A House on a Wall

 
Joshua 2
Two young men were sent by Joshua to see the city of Jericho. Like most of the great cities of that time, it had a high wall, so wide, that a house was built on it, where a woman, named Rahab, lived. No doubt it had steps up from the inside of the wall, and these men came there.
The king heard about the men, and he did not want them to carry back a report of the city, so he sent his men to take them.
Rahab knew the king would do harm to the men, and she wanted to save them because she had heard of God’s great power to Israel. So she hid the men under some flax which she had drying on her roof. And she told the king’s men they had gone away, and for them to hurry after them.

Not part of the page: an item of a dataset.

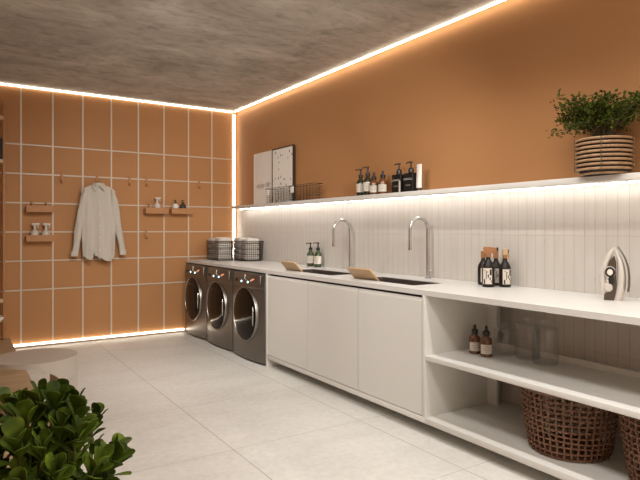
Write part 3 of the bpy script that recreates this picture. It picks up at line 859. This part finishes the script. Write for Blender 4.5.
# ------------------------------------------------------------------ steam iron standing on its heel
o = thing('steam_iron', 'white and brown steam iron standing upright on the worktop', 'iron', (2.965, 1.700, CT), R(30), None)
# local frame: soleplate looks to -Y (right of photo), tip up, depth along Y
def zw(z):  # half width of the sole outline at height z
    t_ = max(0, min(1, z/.27)); return .054*(1-t_**2.2)**.75+.002
bm = BM()
sole = []
for k in range(17):
    z = .006+.262*k/16; sole.append((z, zw(z)*.98))
pts = [(w, z) for z, w in sole] + [(-w, z) for z, w in reversed(sole)]
# curved soleplate: arcs away at mid height
SO = [(.0, -.062), (.03, -.072), (.08, -.082), (.13, -.083), (.18, -.076), (.225, -.060), (.262, -.038), (.29, -.018)]
def soley(z):
    for (a, ya_), (b, yb_) in zip(SO, SO[1:]):
        if z <= b: return ya_+(yb_-ya_)*(z-a)/(b-a)
    return SO[-1][1]
bm = BM(); A = []; 
for z, w in sole:
    z = .045+z*.90; y = soley(z) - .012
    A.append([bm.verts.new(q) for q in ((-w, y, z), (w, y, z), (w, y-.010, z+.003), (-w, y-.010, z+.003))])
for a, b in zip(A, A[1:]):
    for i in range(4): bm.faces.new((a[i], a[(i+1) % 4], b[(i+1) % 4], b[i]))
bm.faces.new(A[0]); bm.faces.new(A[-1][::-1])
obj('soleplate', bm, m_soleplate, o)
# white skirt
bm = BM(); A = []
prof = [(.0, .045, -.062, -.012), (.03, .050, -.072, -.022), (.08, .052, -.082, -.030), (.13, .050, -.083, -.033), (.18, .043, -.076, -.034), (.225, .030, -.060, -.030), (.262, .014, -.038, -.020), (.285, .004, -.022, -.012)]
for z, w, y0, y1 in prof:
    A.append([bm.verts.new((w*math.cos(a)*1.0, (y0+y1)/2+(y1-y0)/2*math.sin(a), z)) for a in [2*PI*k/20 for k in range(20)]])
for a, b in zip(A, A[1:]):
    for i in range(20): bm.faces.new((a[i], a[(i+1) % 20], b[(i+1) % 20], b[i]))
bm.faces.new(A[0][::-1]); bm.faces.new(A[-1])
obj('skirt', bm, m_iron, o)
# brown core
prism_bm = BM(); prism(prism_bm, [(-.03, .0), (.040, .0), (.038, .035), (.020, .040), (-.002, .07), (.018, .115), (.022, .16), (.012, .205), (-.018, .240), (-.03, .20)], 'X', -.022, .022)
obj('core', prism_bm, m_irond, o, smooth=False)
# white handle looping over the back
hp = [(0, .034, .030), (0, .044, .06), (0, .048, .10), (0, .044, .15), (0, .028, .20), (0, .006, .245), (0, -.014, .274)]
obj('handle', tube(BM(), hp, [.018, .018, .018, .019, .018, .015, .009], 12), m_iron, o)
bm = BM(); lathe(bm, [(0, -.034), (.015, -.033), (.017, -.026), (.017, 0)], (0, .006, .150), 24, 'X', cap=False)
obj('dial', bm, m_whitep, o)
obj('dial_well', lathe(BM(), [(0, -.0255), (.027, -.0255), (.027, 0)], (0, .006, .150), 24, 'X', cap=False), m_black, o)
bm = BM(); lathe(bm, [(.027, -.024), (.033, -.026), (.033, -.020), (.027, -.020)], (0, .006, .150), 24, 'X', cap=False)
obj('dial_ring', bm, m_chrome, o)
o.scale = (.92, .86, 1.0)
bm = BM(); lathe(bm, [(0, -.030), (.020, -.028), (.026, -.018), (.026, 0)], (0, .014, .068), 24, 'X', cap=False)
obj('heel_pad', bm, m_iron, o)
obj('water_window', box(BM(), -.026, -.020, -.016, .014, .085, .130, .004), m_black, o)

# ------------------------------------------------------------------ framed prints on the shelf
def frame(y0, y1, h, label, mp, dark, x):
    w = y1-y0; hw = w/2
    o = thing('framed_print', label, 'picture', (x, (y0+y1)/2, SH1))
    bm = BM(); T = .013 if dark is m_darkframe else .006
    for a in ((-hw, hw, 0, T), (-hw, hw, h-T, h)): box(bm, -.014, .010, a[0], a[1], a[2], a[3])
    for a in ((-hw, -hw+T), (hw-T, hw)): box(bm, -.014, .010, a[0], a[1], T, h-T)
    obj('frame', bm, dark, o, smooth=False)
    pr = obj('print', box(BM(), -.010, .008, -hw+T, hw-T, T, h-T), mp, o, smooth=False)
    return o, pr
m_darkframe = mat('dark_frame', (.03, .018, .012), .5)
m_paleframe = mat('pale_frame', (.70, .64, .57), .5)
o, pr = frame(5.860, 6.335, .632, 'white framed print with a thin handwritten line', m_art, m_paleframe, 3.150)
text_mesh('handwriting', 'enjoy life', .09, m_print, pr, (-.0104, 0, .235), FACE_ROOM, .5)
bm = BM()
tube(bm, [(-.0106, .225, .232), (-.0106, .19, .226), (-.0106, .165, .232)], .0012, 4)
tube(bm, [(-.0106, -.165, .236), (-.0106, -.19, .244), (-.0106, -.222, .240)], .0012, 4)
obj('pen_stroke', bm, m_print, pr)
o, pr2 = frame(5.345, 5.835, .632, 'dark framed print with scattered speckles', m_art2, m_darkframe, 3.135)

# ------------------------------------------------------------------ woven baskets
def woven(p, label):
    o = thing('woven_basket', label, 'basket', p, 0, 'brown woven baskets on the bottom shelf')
    H = .335; r0, r1 = .197, .248
    def rad(z): return r0+(r1-r0)*(z/H)**.8
    NV = 40
    obj('base', lathe(BM(), [(0, 0), (r0-.008, 0), (r0-.002, .008), (0, .010)], seg=NV, cap=False), m_wicker, o)
    bm = BM()
    hw = .0048
    for i in range(NV):   # upright strips, gently wandering
        a0 = 2*PI*i/NV; prev = None
        for j in range(17):
            z = .004+(H-.010)*j/16; a = a0+.012*math.sin(j*1.7+i*2.1)
            r = rad(z)+.003*(1 if (j+i) % 2 else -1)
            t_ = Vector((-math.sin(a), math.cos(a), 0))*hw; n_ = Vector((math.cos(a), math.sin(a), 0))
            c = n_*r+Vector((0, 0, z))
            q = [bm.verts.new(c+t_+n_*.0022), bm.verts.new(c-t_+n_*.0022), bm.verts.new(c-t_-n_*.0022), bm.verts.new(c+t_-n_*.0022)]
            if prev:
                for k in range(4): bm.faces.new((prev[k], prev[(k+1) % 4], q[(k+1) % 4], q[k]))
            prev = q
    obj('upright_strips', bm, m_wicker, o, smooth=False)
    bm = BM(); NR_ = 11
    for j in range(NR_):
        z = .012+(H-.045)*j/(NR_-1); pts = []
        rings = []
        for k in range(NV*2):
            a = 2*PI*k/(NV*2); r = rad(z)+.004*math.cos(k*PI/1.0*1+j*PI)*1; zz = z+.003*math.sin(3*a+j*1.3)
            n_ = Vector((math.cos(a), math.sin(a), 0)); c = n_*r+Vector((0, 0, zz)); h_ = Vector((0, 0, .0042))
            rings.append([bm.verts.new(c+h_+n_*.002), bm.verts.new(c-h_+n_*.002), bm.verts.new(c-h_-n_*.002), bm.verts.new(c+h_-n_*.002)])
        for k in range(len(rings)):
            a, b = rings[k], rings[(k+1) % len(rings)]
            for q in range(4): bm.faces.new((a[q], a[(q+1) % 4], b[(q+1) % 4], b[q]))
    obj('woven_bands', bm, m_wicker, o, smooth=False)
    pts = [((rad(H)+.001)*math.cos(2*PI*k/48), (rad(H)+.001)*math.sin(2*PI*k/48), H+.002) for k in range(48)]
    obj('rim', tube(BM(), pts, .010, 8, closed=True), m_wicker, o)
    return o
wb = woven((2.765, 1.815, BZ1+.0005), 'brown open-weave basket on the bottom shelf, the one fully in view')
clone(wb, (2.775, 1.27, BZ1+.0005), label='brown open-weave basket at the right edge, only partly in view')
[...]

Then she talked with the men of Israel, telling them how frightened the people of Jericho were, because they had heard how God had brought the camp of Israel out of Egypt, and not long before had saved them from the wicked kings across Jordan. She seemed to have heard that they would come against Jericho, and she asked the men to promise to save her and her father, mother, brothers and sisters. They said they would do so if all would be in her house when they came again to Jericho.
It was then night, and she let the two men down to the ground outside the wall from her window, by a scarlet rope. And they told her to fasten that same rope from her window, so they could see it when they came to save her.
Do you not think that Rahab would begin at once to tell her relatives, and perhaps her friends and neighbors, that the only way for them to be saved from the dreadful judgment that was to come upon Jericho, was to come into her house?
May we too, tell all whom we know, that the only way for them to be saved from the dreadful judgment that is surely coming on this poor, Christ-rejecting world, is to come to the Lord Jesus Christ, through Whom alone salvation is to be found.
The men hid in the hills and got safely back to the camp, and told Joshua all that had happened. Later we find they kept the promise to Rahab.
Perhaps you notice that Rahab told the king’s men what was untrue. God could have saved her and the men from the king if she had told the truth. Rahab lived among a wicked people, and had herself sinned, but when she heard of the Lord, she believed in Him, and said, “The Lord, your God, He is God in heaven above, and in earth beneath.”
Later God gave her great honor, so she must have given up her wrong ways.
God has always shown mercy to any who will believe in Him.
Do you notice Rahab did not wait to ask to be saved until the trouble came?